La lutte sur tous ces terrains ne peut être qu'une lutte politique, opposant les travailleurs non seulement à leurs propres patrons mais aussi à l'ensemble du patronat et au gouvernement qui le représente. Une des principales leçons du mouvement est là : même s'il n'a pas été assez puissant cette fois-ci pour faire reculer le gouvernement, c'est de cette façon que nous pourrons les faire reculer. Et cette leçon vaut pour tous les gouvernements, quelle que soit leur étiquette.

Oh, bien sûr, le Parti Socialiste cherchera à détourner la prise de conscience de cette réalité. Mais il ne suffira pas, en 2012, de remplacer à la présidence Sarkozy par un Strauss-Kahn ou une Martine Aubry pour que le patronat cesse d'exiger du gouvernement de mener la politique qui lui convient.

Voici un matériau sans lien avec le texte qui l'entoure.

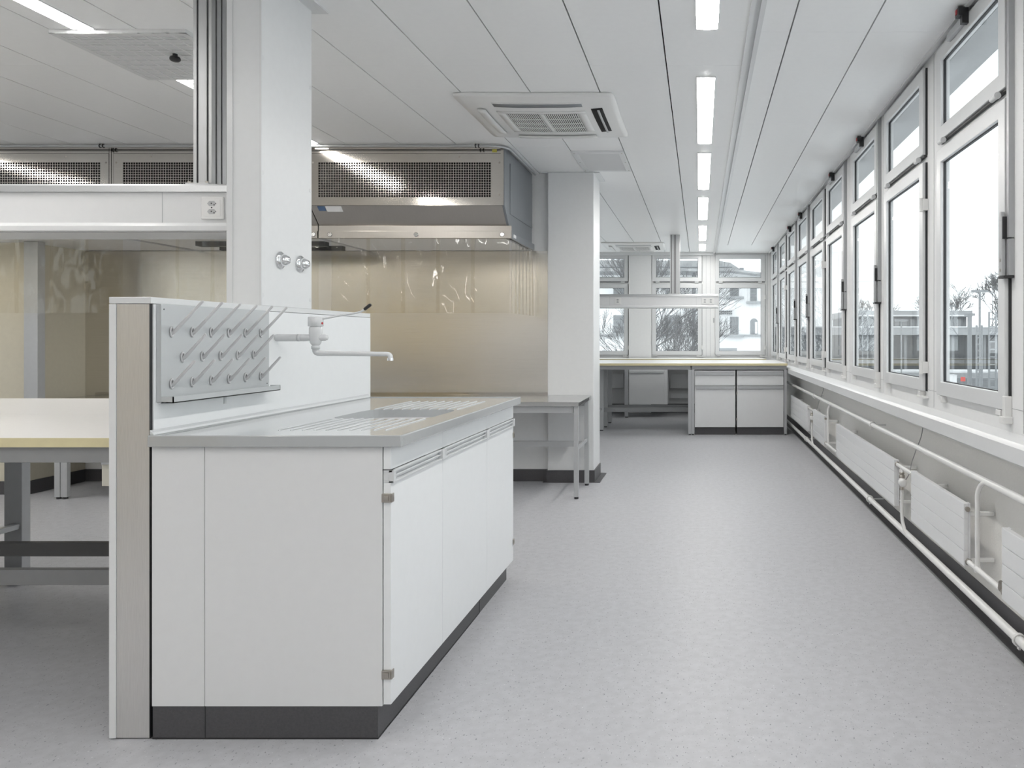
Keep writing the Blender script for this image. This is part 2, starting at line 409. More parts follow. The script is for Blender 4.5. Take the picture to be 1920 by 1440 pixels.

Et le Parti Socialiste au gouvernement n'a jamais su ni voulu s'opposer au grand patronat pour défendre les intérêts des travailleurs.

Mais les travailleurs peuvent infléchir la politique du gouvernement, quel qu'il soit, directement par en bas, par leurs propres moyens, par les manifestations et par les grèves.

Le mouvement actuel n'est pas une fin mais un commencement. D'autres luttes sont inévitables, car ni le patronat ni le gouvernement ne nous laissent d'autre choix. Et les leçons de septembre-octobre nous auront servi pour que la lutte soit, chaque fois, plus consciente et plus ample. Alors, même si la loi sur la retraite a été votée, la journée de manifestations du samedi 6 novembre doit être largement suivie. Dans cette jungle qu'est la société capitaliste, on ne se fait respecter qu'en montrant sa force. Nous commençons à nous faire respecter.